#### [Exercise objective]
Nothing outside the lines from the one containing "Reconstruct this image" down to the one containing "SC.camera = co" belongs in the copy; print that span exactly, both ends included, with pictures removed.

----

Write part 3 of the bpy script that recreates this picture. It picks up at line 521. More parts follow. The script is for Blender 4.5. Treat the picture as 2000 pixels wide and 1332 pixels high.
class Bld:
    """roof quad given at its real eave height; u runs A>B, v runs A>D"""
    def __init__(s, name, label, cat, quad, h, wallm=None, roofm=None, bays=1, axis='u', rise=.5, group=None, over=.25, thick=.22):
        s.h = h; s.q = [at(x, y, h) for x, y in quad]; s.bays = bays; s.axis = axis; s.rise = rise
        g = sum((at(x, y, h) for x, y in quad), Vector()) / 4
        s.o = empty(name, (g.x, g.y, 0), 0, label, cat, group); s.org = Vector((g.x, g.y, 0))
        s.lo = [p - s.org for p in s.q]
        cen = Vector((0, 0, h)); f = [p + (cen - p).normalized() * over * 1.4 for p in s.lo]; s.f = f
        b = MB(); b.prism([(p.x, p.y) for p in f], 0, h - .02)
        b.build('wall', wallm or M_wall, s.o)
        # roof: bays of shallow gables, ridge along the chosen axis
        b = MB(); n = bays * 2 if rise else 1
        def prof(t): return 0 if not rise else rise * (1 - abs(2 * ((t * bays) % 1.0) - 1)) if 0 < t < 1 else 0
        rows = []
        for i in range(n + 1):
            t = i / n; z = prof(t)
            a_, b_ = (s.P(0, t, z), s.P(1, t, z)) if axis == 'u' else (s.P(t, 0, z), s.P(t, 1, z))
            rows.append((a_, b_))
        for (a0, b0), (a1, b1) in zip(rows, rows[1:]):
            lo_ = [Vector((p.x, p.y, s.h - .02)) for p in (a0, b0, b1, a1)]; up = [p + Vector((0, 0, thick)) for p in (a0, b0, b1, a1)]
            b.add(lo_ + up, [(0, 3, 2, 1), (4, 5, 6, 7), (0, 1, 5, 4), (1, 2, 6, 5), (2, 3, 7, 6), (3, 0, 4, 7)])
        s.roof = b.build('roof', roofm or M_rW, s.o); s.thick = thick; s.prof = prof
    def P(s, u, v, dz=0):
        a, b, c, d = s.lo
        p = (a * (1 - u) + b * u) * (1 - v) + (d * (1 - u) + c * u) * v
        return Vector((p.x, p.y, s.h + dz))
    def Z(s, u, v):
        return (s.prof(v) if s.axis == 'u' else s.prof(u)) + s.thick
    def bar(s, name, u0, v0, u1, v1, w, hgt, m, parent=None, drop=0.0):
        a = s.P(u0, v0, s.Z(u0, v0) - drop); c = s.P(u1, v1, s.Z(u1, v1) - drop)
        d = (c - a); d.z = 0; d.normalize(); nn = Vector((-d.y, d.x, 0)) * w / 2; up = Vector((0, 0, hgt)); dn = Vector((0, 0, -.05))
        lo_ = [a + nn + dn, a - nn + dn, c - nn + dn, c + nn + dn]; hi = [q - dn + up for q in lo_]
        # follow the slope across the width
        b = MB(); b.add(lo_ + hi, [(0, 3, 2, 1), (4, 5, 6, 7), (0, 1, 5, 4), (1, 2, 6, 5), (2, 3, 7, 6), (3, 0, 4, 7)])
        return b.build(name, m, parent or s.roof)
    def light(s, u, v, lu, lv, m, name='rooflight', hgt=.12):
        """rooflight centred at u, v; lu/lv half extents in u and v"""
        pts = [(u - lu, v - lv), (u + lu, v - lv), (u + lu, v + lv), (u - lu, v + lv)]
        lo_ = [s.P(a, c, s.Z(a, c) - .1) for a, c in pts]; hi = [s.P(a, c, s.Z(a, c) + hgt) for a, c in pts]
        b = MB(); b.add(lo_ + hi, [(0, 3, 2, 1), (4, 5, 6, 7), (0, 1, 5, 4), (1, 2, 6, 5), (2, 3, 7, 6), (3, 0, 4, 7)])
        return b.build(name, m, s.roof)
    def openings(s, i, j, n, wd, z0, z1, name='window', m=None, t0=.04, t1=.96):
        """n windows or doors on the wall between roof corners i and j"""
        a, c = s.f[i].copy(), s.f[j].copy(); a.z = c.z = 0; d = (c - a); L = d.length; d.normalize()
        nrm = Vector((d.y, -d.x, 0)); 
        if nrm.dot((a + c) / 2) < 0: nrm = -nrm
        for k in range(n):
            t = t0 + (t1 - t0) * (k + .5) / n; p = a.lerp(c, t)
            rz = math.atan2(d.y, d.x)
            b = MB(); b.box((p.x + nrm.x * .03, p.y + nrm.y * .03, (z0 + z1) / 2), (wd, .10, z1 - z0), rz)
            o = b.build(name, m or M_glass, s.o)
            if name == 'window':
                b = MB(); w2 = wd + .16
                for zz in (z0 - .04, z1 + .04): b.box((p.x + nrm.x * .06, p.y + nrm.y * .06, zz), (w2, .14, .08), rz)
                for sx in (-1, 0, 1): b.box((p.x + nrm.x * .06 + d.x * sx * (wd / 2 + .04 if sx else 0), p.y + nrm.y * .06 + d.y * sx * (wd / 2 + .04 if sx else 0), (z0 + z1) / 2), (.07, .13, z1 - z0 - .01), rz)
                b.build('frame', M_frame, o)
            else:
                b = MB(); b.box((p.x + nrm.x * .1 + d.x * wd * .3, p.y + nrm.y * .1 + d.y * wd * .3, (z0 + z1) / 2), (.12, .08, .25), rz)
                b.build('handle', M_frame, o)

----

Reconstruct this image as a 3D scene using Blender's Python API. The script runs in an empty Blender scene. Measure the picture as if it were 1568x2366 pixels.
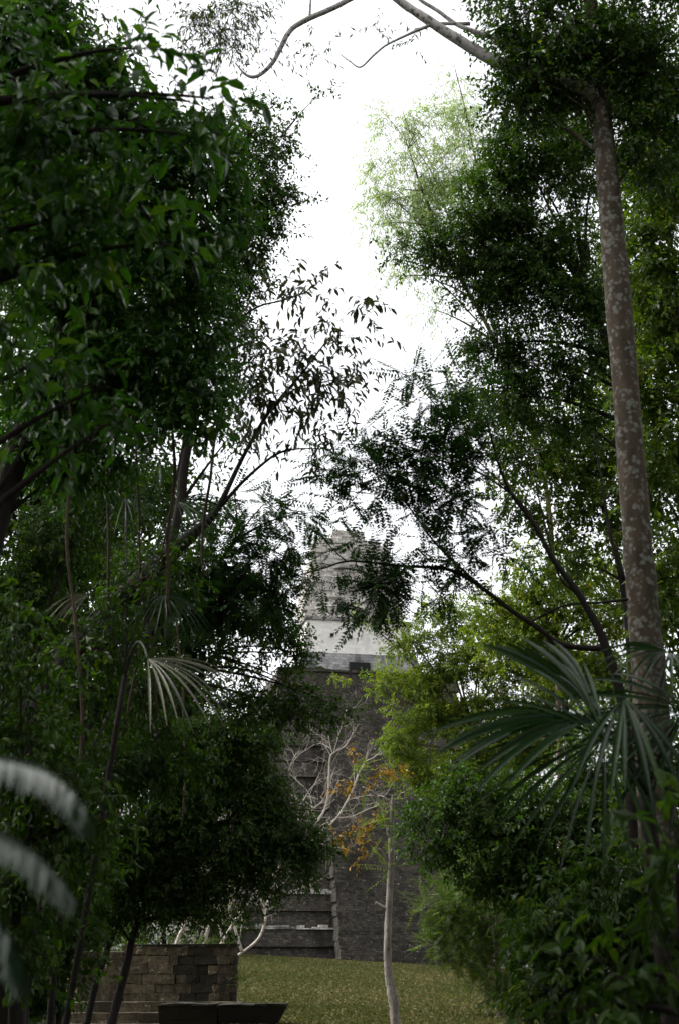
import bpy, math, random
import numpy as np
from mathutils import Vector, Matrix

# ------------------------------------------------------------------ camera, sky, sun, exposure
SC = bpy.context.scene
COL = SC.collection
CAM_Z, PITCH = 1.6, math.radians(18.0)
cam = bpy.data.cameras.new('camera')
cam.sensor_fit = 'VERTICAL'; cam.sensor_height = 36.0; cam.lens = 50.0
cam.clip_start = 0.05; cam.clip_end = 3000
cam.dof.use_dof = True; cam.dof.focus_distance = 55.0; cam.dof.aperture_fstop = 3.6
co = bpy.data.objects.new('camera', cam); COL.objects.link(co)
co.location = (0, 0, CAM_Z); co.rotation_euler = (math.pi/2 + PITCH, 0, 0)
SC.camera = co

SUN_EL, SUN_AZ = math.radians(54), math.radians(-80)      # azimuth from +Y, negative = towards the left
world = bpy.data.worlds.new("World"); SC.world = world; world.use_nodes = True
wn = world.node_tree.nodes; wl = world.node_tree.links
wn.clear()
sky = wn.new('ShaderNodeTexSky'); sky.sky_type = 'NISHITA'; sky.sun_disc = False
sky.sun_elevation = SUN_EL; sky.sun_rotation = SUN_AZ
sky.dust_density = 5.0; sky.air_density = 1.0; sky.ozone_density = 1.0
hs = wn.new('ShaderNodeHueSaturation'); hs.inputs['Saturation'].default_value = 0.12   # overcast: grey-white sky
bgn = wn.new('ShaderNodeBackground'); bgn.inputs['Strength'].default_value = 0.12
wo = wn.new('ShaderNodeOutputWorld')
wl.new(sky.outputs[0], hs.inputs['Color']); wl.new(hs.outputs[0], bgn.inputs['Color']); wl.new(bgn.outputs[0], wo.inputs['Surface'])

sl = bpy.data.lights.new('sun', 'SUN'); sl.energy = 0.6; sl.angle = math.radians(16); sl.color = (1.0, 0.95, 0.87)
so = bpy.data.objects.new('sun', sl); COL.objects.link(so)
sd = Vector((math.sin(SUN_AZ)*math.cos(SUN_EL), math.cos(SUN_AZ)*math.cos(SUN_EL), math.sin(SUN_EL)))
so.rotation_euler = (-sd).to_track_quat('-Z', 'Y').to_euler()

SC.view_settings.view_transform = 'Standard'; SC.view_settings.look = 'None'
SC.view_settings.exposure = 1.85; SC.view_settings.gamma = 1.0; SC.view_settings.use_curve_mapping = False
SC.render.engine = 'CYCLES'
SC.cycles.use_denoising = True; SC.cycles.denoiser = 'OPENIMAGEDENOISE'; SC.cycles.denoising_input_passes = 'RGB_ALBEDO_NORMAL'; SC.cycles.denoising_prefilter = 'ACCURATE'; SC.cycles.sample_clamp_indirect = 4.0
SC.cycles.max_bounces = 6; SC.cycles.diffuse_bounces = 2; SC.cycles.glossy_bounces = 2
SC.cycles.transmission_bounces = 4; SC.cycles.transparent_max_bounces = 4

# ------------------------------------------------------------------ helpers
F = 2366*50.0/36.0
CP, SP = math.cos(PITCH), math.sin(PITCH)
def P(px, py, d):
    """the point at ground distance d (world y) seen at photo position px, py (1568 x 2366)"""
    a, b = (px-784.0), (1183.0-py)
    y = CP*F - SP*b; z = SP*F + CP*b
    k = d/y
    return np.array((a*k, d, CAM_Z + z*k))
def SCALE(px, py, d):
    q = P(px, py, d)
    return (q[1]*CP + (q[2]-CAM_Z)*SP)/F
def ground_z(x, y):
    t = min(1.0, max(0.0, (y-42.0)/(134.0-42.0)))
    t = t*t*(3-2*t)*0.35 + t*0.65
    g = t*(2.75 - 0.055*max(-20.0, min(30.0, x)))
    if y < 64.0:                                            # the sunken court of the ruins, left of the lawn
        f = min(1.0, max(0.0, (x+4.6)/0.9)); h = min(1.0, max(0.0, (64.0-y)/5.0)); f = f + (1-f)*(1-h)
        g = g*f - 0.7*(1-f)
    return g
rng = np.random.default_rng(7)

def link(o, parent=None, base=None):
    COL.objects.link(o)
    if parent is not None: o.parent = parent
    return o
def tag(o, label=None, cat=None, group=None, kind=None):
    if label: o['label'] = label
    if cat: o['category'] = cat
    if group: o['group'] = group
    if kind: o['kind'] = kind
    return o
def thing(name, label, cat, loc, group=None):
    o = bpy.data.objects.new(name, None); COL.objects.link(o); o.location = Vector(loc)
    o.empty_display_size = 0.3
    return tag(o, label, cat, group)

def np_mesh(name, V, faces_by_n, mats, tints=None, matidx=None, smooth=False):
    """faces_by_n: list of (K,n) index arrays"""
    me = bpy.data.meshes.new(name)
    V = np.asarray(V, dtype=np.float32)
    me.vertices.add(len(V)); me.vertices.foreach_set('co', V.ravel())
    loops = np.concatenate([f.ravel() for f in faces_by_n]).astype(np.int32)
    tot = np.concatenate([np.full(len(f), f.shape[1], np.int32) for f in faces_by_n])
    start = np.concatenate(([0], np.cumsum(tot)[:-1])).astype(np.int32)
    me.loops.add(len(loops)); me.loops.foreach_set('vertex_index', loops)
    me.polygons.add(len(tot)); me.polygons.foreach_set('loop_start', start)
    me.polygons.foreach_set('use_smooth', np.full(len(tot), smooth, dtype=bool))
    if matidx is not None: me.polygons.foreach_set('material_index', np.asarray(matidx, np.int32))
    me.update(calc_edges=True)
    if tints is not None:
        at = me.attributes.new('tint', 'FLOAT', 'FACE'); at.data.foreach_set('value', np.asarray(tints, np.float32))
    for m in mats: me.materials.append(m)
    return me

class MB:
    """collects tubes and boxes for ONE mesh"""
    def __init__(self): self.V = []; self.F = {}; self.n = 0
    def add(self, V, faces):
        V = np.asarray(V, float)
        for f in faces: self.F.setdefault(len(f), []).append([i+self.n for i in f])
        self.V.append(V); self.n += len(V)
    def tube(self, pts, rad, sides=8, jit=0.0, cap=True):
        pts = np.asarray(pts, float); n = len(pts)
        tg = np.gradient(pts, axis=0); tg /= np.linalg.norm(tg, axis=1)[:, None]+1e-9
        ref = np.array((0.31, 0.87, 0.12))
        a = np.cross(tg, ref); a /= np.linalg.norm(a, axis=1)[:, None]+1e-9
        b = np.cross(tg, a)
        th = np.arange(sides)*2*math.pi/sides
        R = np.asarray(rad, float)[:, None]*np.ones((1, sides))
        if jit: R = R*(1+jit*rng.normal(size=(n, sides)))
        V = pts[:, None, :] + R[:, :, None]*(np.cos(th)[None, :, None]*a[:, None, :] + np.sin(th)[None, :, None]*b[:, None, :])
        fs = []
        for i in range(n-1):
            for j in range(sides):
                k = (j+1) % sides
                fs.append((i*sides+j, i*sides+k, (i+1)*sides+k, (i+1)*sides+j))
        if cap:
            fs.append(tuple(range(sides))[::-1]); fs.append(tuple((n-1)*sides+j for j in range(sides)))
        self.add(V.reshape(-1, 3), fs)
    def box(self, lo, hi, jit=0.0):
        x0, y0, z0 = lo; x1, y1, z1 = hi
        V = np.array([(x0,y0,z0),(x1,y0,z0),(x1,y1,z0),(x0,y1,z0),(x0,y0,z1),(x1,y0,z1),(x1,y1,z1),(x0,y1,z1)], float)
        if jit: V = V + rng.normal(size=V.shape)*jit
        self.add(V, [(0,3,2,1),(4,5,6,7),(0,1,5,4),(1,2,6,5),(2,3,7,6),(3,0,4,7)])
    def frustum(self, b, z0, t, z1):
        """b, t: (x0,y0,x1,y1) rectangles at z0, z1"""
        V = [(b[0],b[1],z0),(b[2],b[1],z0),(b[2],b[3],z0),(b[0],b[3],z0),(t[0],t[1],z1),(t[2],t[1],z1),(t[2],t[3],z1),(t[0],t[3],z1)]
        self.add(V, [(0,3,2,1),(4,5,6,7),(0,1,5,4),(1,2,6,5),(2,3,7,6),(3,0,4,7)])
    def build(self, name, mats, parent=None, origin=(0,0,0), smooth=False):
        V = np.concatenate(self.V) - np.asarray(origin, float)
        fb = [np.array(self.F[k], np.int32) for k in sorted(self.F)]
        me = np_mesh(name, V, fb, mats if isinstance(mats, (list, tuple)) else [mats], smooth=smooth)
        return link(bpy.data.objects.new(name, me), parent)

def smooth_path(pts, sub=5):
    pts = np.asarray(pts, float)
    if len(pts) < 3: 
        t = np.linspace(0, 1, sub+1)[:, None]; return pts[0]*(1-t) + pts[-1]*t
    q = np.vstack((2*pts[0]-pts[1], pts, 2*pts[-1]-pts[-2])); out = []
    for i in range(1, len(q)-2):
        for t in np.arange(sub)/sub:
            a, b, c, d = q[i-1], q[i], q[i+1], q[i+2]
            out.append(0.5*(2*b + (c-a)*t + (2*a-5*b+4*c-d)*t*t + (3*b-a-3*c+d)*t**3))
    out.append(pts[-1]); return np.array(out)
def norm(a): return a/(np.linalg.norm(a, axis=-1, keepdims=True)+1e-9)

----

#### [Exercise answer]
Reconstruct this image as a 3D scene using Blender's Python API. The script runs in an empty Blender scene. Measure the picture as if it were 1568x2366 pixels.
import bpy, math, random
import numpy as np
from mathutils import Vector, Matrix

# ------------------------------------------------------------------ camera, sky, sun, exposure
SC = bpy.context.scene
COL = SC.collection
CAM_Z, PITCH = 1.6, math.radians(18.0)
cam = bpy.data.cameras.new('camera')
cam.sensor_fit = 'VERTICAL'; cam.sensor_height = 36.0; cam.lens = 50.0
cam.clip_start = 0.05; cam.clip_end = 3000
cam.dof.use_dof = True; cam.dof.focus_distance = 55.0; cam.dof.aperture_fstop = 3.6
co = bpy.data.objects.new('camera', cam); COL.objects.link(co)
co.location = (0, 0, CAM_Z); co.rotation_euler = (math.pi/2 + PITCH, 0, 0)
SC.camera = co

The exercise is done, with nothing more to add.